Auteur: L'animateur du forum (---.w193-253.abo.wanadoo.fr)
Date:   28/06/2004 17:51

Cher Nicolas,

     Voici la référence : Qestion Disputée De Anima, q21. Pour ce qui est de l'âme qui n'est pas une personne, je dois vous renvoyer aux arcannes du difficile débat avec Etienne Gofette sur la nature exacte de l'âme séparée.

Cordialement

 Re: La vie de l'âme séparée vaut-elle la peine d'être vécue ?
Auteur: Arnaud Dumouch (193.191.142.---)
Date:   29/06/2004 09:57

Cher Nicolas,

"""""Mais si je ne m'abuse, en aristotélisme strict, c'est la matière, et non la forme, qui est principe d'individuation pour les êtres naturels. Dans cette optique, je ne vois donc pas très bien comment une connaissance même approfondie des formes peut permettre de connaître les singuliers."""""

Ajoutez à cela le fait que la réalité singulière dont l'ange s'occupe évolue dans le temps, est mise en danger dans l'espace etc., alors vous comprenez que si le concept nécessaire pour la connaître était infusé par Dieu aux anges, il devrait y avoir en permanance, à chaque instant, infusion de nouveaux concepts.

Or, il est un principe en théologie qui est ici baffoué: le principe de subsidiarité. "Lorsque Dieu peut faire faire une oeuvre par une cause seconde créée, alors Dieu ne le fait pas lui même mais par cette cause seconde". Ainsi, puisqu'il suffit à Dieu d'avoir créé les anges avec une capacité NATURELLE à lire de l'interieur ce qui est intelligible dans le sensible, on ne voit pas pourquoi il s'en serait privé.

J'ajoute qu'il est de foi que les anges ont reçu de Dieu une faculté NATURELLE POUR MOUVOIR LES ÊTRES MATERIELS. Cette faculté leur fut donnée à leur création en prévision de leur mission d'anges gardiens.

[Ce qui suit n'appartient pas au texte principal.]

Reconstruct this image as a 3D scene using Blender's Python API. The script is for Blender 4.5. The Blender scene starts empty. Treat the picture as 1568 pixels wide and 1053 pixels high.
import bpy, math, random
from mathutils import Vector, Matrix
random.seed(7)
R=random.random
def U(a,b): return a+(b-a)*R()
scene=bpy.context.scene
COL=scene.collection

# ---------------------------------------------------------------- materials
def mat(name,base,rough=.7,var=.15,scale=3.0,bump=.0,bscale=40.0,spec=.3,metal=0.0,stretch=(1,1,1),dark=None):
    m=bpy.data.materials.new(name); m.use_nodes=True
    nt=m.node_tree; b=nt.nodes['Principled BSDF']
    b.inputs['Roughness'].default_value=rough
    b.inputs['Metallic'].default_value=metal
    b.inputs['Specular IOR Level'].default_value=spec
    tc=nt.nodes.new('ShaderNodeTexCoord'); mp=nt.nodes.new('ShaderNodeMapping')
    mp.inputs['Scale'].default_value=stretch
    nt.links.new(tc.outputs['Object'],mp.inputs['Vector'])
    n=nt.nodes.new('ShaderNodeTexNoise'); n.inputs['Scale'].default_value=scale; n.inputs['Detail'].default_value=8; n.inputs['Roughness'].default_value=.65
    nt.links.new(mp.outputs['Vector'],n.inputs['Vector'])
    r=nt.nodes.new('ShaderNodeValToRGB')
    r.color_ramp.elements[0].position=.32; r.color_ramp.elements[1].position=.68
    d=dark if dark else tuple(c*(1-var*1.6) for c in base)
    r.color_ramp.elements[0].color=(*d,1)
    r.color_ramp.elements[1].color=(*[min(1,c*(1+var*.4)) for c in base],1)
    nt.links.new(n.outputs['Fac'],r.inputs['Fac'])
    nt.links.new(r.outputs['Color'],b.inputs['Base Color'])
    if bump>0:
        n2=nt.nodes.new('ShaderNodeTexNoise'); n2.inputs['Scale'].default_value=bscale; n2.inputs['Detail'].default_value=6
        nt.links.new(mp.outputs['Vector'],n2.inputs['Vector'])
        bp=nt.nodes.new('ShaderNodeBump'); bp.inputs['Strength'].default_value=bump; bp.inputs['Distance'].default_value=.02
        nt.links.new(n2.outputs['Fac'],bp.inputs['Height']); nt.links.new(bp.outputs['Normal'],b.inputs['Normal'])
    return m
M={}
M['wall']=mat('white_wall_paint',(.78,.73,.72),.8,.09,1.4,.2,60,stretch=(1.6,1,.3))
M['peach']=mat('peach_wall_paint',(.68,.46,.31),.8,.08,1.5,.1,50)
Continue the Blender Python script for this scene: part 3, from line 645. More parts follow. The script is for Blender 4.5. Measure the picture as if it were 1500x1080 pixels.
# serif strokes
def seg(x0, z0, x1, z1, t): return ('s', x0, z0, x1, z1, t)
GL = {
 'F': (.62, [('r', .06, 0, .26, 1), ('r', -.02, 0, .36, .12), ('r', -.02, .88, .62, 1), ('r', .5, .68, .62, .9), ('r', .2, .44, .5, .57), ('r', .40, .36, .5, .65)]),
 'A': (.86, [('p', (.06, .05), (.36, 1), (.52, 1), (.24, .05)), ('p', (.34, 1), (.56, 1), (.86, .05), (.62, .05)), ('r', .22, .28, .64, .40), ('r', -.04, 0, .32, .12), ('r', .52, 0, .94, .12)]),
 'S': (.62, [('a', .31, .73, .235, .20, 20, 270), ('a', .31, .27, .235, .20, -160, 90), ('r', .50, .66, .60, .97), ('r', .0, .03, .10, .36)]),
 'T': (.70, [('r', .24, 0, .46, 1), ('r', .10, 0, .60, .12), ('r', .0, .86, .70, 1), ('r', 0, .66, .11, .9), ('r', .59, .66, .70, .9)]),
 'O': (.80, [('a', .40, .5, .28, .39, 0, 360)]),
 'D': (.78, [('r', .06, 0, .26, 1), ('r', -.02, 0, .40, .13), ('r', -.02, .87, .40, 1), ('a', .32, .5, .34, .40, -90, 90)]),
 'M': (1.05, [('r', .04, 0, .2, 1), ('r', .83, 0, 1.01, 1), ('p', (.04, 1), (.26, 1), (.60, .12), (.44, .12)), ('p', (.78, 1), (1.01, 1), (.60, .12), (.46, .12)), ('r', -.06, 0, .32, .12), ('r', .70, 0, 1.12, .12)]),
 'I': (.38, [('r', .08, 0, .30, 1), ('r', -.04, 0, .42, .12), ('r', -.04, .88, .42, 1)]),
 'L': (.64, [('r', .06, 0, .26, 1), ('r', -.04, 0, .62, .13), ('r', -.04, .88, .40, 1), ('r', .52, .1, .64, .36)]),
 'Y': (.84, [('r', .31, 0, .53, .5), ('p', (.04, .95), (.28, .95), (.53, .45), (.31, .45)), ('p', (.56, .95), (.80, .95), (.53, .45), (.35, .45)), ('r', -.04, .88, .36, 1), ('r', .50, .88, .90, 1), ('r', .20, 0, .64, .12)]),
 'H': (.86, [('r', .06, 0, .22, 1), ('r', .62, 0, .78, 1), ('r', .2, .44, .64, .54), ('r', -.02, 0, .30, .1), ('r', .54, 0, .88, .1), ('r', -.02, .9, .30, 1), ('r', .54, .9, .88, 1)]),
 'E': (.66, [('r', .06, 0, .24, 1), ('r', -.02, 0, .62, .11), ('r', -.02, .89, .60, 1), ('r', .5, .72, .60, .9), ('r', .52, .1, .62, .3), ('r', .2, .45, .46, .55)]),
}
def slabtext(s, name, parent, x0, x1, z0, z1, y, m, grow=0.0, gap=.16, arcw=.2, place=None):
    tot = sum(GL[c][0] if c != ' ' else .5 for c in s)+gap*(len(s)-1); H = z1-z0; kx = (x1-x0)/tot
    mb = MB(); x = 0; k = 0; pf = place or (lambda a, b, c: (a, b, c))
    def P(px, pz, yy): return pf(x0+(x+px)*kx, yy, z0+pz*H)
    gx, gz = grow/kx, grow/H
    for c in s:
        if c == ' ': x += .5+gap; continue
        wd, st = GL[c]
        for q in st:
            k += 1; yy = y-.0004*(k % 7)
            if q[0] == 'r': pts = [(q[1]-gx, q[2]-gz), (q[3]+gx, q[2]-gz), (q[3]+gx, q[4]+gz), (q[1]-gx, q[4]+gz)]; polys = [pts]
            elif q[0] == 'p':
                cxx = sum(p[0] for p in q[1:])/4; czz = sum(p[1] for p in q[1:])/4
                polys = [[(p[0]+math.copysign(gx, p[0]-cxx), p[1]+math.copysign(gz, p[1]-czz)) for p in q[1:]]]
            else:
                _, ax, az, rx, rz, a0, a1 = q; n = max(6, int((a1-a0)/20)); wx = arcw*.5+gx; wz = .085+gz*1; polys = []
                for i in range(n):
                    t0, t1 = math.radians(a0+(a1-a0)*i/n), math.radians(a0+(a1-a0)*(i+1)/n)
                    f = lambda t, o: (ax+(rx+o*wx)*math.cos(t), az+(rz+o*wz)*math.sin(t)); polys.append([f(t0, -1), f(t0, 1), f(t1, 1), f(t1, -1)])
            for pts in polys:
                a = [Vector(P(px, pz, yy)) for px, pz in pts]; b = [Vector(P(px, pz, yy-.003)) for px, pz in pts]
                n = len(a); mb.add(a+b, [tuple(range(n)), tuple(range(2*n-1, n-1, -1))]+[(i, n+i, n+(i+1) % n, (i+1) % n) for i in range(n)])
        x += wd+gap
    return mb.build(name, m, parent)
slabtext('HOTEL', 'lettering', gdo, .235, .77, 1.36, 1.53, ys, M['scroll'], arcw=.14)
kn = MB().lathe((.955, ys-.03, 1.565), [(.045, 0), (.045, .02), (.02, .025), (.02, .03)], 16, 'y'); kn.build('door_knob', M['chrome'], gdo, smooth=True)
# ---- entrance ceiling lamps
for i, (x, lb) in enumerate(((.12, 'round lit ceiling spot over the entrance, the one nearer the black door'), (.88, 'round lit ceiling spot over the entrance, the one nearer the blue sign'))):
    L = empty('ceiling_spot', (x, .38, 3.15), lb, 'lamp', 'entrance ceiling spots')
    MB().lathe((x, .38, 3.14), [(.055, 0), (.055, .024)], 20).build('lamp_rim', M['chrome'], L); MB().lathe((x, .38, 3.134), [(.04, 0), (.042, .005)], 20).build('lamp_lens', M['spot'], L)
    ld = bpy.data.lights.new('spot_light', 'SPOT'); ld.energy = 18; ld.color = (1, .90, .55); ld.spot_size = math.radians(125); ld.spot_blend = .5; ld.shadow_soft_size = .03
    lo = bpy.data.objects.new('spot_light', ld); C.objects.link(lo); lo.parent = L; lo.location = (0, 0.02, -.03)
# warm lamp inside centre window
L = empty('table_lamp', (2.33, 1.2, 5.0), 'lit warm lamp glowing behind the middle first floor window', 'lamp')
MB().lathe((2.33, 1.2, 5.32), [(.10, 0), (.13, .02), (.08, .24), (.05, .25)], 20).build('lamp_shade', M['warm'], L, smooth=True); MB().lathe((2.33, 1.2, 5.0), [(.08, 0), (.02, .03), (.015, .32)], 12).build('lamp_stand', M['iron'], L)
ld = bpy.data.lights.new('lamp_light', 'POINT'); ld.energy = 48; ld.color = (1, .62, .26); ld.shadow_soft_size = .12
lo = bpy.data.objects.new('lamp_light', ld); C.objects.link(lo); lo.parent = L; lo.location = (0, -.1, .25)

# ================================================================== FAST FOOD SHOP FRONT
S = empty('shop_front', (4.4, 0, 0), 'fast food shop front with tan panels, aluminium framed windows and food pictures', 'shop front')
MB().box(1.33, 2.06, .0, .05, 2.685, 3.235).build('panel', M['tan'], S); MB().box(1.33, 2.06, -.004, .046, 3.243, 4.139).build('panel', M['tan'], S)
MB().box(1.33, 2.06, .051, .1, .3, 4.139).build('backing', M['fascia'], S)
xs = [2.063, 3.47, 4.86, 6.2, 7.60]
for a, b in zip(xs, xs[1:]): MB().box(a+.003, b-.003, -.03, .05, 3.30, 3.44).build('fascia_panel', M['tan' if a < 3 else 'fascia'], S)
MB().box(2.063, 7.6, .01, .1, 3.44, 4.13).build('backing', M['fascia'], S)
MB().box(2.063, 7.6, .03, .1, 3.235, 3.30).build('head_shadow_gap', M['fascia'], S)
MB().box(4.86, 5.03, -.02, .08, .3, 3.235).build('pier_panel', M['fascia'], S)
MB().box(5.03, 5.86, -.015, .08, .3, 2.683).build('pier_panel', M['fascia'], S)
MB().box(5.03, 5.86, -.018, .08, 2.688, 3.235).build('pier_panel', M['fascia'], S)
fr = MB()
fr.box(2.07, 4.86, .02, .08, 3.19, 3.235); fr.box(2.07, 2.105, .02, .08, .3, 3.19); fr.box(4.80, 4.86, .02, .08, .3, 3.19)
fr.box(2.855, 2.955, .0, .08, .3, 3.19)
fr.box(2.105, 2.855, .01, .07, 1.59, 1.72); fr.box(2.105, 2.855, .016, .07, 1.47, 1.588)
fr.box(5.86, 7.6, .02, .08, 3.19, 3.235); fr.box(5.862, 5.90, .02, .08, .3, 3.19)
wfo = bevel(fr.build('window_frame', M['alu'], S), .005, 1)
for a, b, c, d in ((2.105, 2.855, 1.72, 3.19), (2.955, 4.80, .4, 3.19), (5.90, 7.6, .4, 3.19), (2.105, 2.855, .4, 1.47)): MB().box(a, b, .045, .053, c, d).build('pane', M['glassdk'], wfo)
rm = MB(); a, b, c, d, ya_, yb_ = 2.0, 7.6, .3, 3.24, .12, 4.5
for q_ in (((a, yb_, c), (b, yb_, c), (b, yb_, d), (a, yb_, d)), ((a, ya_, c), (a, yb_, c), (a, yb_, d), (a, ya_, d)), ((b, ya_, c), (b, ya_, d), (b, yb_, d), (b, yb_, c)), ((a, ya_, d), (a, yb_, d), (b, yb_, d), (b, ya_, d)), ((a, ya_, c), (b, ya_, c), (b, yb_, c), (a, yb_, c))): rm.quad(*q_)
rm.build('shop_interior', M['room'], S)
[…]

Elle est donc conservée chez les démons. S'ils ont reçu cela (et une telle action est très concrète), alors il est nécessaire d'admettre qu'ils ont la puissance intellectuelle NATURELLE qui va avec.
Arnaud

C'est théoriquement possible pour obtenir une connaissance générale d'une personne (sauf si le "concept" est l'essence de Dieu, bien sûr).